As discussed yesterday I ran a Uniti Atom to the lossless feed of Groove Salad. This is from London, UK.
Overall:
0 drop outs
Typical buffer level is 4.2MB, or approx. 30secs worth of audio buffered. Very healthy
There are congestion issues at certain times of the day. I’ve seen the buffer drop to around 2.2MBytes. hard to tell if that is server or internet backbone issues. I suspect a bit of both. Remember when doing speedtests etc. typically its exercising to a local test server, not going through 10’s of hops and 5000+miles away.
This is a different server to the main feed that has multiple servers to choose from and as a disclaimer it is considered experimental on their website.
I think overall a case of if it works based on your location then great. If not, go back to the more redundant, easier to stream MP3 variant. Its still in a good bitrate.
Hi @Stevesky thanks for testing. It seem, for me, a time of day issue. Around 18-20 CET I have the drop outs. Later in the evening, no issue. Tested this morning as
wel, no issues. Will adjust my use.
I love this thread. Not much to tell my radios are missing, as the few I used to listen are already available, but to discover what others are listening too, with the screenshots or visuals and try some new one I had no idea about! Thanks all!
How to calculate bit rate vs time.
So take average bit rate reporting on now playing. Say: 1mbit/sec. Convert to Bytes, so 1024kb = 128KBytes/sec.
Take amount in buffer. Say 4096KBytes.
4096 / 128 = 32secs of audio.
As FLAC uses what ever data it needs to achieve lossless, this is a very rough figure.
and lower case on mb/kb/b = bits. upper case on MB, KB, B = bytes. So 8 bits to the byte.
I work in real K’s so 1024, not marketing units of 1000.
My father is using a Nad with BluOS and I noticed he has some nice radio stations in there. I am unsure how to find these in the Uniti Nova. They seem to be under tunein on his machine.
Hello @Stevesky, thanks for double checking.
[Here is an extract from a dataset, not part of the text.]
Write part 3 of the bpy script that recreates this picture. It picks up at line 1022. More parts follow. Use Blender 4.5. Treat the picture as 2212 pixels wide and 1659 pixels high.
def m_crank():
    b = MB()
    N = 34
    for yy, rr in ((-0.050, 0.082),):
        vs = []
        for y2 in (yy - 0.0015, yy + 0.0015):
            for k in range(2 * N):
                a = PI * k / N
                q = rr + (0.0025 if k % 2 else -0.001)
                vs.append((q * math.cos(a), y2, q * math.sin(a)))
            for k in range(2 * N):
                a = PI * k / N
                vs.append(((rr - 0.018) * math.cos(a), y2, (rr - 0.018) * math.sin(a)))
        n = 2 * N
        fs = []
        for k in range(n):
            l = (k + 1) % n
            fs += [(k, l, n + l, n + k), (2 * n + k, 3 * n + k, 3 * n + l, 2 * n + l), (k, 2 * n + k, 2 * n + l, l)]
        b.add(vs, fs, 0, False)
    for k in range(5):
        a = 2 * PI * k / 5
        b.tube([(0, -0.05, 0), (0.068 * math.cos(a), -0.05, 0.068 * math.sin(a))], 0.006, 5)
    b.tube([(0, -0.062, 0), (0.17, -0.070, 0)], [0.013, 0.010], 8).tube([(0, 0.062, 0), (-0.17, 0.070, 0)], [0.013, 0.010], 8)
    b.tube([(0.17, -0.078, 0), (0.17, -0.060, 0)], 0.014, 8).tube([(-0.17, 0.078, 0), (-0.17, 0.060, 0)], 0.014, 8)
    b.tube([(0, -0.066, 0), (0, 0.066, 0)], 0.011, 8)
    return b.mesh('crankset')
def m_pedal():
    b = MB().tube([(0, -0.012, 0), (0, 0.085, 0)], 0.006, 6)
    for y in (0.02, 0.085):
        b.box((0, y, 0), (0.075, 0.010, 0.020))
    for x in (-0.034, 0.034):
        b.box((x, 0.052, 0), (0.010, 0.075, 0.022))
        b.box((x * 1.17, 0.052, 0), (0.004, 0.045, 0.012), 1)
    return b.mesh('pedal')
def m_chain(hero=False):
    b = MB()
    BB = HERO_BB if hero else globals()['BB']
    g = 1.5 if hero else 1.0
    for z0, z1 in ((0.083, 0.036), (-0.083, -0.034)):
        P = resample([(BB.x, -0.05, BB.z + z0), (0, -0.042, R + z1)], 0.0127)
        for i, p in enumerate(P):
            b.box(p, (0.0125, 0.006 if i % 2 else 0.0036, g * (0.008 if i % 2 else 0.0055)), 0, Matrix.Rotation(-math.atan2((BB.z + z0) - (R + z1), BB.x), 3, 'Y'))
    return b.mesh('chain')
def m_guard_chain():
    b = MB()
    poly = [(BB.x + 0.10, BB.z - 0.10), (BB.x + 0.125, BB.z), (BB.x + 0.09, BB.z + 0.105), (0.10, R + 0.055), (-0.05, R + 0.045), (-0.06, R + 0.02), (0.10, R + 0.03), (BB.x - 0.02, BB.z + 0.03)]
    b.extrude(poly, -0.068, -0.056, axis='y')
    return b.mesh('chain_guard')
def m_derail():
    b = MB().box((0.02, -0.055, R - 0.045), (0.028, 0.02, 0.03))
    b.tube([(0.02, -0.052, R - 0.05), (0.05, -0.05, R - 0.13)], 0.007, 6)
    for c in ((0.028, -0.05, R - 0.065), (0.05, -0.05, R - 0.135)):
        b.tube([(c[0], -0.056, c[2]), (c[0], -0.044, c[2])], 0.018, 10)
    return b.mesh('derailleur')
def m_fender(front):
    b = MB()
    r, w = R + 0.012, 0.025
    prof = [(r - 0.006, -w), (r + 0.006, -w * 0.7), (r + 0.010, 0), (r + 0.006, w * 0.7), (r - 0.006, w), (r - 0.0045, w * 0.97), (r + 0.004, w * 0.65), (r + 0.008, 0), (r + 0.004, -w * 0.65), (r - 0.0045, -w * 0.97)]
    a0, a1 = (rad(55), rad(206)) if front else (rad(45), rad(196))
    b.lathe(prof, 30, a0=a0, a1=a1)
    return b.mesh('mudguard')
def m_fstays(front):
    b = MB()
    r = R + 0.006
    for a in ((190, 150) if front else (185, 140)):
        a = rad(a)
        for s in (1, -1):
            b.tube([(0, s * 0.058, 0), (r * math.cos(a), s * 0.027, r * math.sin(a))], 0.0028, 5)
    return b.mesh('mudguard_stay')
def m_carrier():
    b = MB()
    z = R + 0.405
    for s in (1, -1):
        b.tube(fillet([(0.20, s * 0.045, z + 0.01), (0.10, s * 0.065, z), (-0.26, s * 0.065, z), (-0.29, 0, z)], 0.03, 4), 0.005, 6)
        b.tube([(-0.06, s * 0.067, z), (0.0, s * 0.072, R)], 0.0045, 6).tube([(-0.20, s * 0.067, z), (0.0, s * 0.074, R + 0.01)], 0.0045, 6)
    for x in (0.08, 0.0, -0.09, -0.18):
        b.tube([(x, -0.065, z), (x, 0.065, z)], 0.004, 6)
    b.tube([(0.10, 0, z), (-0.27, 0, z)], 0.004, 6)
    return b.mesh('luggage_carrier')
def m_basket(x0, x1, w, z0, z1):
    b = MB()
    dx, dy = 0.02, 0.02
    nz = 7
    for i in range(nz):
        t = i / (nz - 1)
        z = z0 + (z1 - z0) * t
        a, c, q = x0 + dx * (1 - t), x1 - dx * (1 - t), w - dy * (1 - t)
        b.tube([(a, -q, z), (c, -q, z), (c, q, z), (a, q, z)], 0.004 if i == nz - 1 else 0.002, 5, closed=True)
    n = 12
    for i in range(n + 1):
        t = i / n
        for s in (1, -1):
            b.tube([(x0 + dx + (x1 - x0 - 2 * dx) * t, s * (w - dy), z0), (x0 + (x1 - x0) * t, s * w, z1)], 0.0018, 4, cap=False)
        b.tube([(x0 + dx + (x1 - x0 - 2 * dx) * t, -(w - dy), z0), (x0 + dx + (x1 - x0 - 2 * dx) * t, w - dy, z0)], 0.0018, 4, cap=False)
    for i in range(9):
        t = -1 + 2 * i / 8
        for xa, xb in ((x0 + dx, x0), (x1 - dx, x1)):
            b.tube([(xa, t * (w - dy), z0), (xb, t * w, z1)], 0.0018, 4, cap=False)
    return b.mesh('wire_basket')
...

It is currently 4:38 in Western Europe and my feed is definitely breaking up. Rusty Hodge is having a look on his side in California to make sure all is technically sound, even if this is an experimental feed. I think it’s useful that I provide him end user feedback in case they are able to make adjustments. Brgds.
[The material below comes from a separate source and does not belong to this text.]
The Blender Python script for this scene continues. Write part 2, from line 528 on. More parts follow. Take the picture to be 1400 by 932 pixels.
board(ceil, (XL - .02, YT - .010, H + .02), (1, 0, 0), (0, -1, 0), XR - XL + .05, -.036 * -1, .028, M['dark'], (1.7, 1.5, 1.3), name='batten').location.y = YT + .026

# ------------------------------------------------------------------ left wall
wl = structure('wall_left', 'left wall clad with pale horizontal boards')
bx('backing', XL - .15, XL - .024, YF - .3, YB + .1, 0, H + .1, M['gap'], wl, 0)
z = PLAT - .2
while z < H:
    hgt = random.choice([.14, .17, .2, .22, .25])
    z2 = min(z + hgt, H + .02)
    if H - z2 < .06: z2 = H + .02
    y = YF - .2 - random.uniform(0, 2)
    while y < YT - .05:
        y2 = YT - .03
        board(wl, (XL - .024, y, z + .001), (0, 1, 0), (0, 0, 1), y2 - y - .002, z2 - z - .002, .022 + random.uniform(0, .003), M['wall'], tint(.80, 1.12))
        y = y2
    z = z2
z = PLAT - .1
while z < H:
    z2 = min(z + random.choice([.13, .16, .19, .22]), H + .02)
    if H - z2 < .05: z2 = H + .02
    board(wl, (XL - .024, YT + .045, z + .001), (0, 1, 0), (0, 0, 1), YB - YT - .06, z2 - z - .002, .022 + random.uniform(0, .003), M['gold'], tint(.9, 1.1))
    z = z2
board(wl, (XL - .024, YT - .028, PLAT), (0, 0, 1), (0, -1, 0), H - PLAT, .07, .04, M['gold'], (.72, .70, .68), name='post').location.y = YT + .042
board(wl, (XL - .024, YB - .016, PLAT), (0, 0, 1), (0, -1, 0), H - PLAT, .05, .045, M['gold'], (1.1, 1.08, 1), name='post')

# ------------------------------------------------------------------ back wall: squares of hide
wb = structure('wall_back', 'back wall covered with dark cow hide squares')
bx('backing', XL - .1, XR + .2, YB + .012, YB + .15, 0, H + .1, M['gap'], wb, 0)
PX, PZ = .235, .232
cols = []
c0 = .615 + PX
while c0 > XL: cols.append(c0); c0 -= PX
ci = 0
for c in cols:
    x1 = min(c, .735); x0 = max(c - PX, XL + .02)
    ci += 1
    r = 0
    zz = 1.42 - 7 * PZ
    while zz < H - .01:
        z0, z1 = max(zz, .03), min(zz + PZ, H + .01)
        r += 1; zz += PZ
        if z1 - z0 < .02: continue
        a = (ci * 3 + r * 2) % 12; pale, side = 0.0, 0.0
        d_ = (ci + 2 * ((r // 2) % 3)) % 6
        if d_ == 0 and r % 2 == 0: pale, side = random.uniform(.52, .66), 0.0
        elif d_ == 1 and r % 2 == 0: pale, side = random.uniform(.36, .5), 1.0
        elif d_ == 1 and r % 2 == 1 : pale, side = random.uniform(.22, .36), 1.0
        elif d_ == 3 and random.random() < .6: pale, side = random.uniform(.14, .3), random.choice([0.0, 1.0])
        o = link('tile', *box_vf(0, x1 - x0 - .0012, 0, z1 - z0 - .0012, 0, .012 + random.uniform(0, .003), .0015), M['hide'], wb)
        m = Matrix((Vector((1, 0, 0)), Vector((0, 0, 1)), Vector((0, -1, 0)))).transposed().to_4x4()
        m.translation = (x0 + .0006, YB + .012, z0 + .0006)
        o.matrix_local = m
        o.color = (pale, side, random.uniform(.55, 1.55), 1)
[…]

@Stevesky@Magnolia : listening as well. Via naim-app dropouts and via SomaFM stream and AirPlay to ndx no dropouts. I am getting confused. Same naim streamer, same stream, different results.
Hi @Stevesky , thanks for your help. My question was releated to the screenshot you posted about somafm. What is not clear to me is:
1 ) the frequency to obtain a 983 kbit/s with 16 bits of resolution
2) how do you get a buffered time of 25 seconds starting from the numbers you showed in the screenshot.
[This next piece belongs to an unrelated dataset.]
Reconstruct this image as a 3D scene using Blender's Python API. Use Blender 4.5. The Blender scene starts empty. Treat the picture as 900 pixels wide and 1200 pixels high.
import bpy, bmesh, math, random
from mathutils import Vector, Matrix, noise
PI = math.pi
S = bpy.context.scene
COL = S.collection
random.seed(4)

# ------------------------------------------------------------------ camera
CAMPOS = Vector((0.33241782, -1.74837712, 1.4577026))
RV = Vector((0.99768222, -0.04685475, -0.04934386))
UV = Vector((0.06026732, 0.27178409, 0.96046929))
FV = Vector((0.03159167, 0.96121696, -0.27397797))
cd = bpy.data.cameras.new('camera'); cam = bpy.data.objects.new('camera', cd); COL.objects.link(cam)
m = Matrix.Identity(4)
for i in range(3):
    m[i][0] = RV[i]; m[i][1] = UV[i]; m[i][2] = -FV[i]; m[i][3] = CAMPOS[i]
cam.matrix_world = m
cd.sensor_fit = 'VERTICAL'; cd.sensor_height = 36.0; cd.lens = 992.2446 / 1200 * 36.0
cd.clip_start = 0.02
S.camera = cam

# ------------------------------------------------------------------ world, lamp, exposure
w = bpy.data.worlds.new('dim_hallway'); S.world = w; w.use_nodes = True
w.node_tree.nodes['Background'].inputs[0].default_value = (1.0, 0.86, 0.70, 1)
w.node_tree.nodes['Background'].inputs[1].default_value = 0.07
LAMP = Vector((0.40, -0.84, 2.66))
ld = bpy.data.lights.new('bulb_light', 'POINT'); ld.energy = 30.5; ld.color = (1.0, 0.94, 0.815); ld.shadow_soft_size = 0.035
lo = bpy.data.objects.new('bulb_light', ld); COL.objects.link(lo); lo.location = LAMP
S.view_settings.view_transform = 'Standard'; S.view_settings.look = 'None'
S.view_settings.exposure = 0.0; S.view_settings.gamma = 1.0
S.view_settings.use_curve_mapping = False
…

The datarate figure shown on now playing is a rolling snapshot figure of typically within a 1 second window, how many bits of encoded flac data did it take to resolve as 1seconds worth of audio. Remember, this is encoded stream so bit depth is not a factor, as bit rate is only applicate once its decoded back to LPCM.
So:
983/8=~122KBytes/sec
I had around 4.2MB in the input buffer. So divide that by 122K (4300/122) and it gives 35secs. In practice it was wandering around on both buffer figure and bit rate so I quoted the pessimistic 25secs figure.
Seriously though, if the global search for iRadio (for 2nd gen streamers) was in the iRadio input where people expect it to be, so many ‘I can’t find my radio station’ queries would be avoided.
It’s still visible in the iRadio page, and is the same magnifying glass button that’s in the home page, but it’s very clear from the frequent posts here over the years that many people don’t recognise it for what it is, or appreciate the concept of global vs local search that may be obvious to others.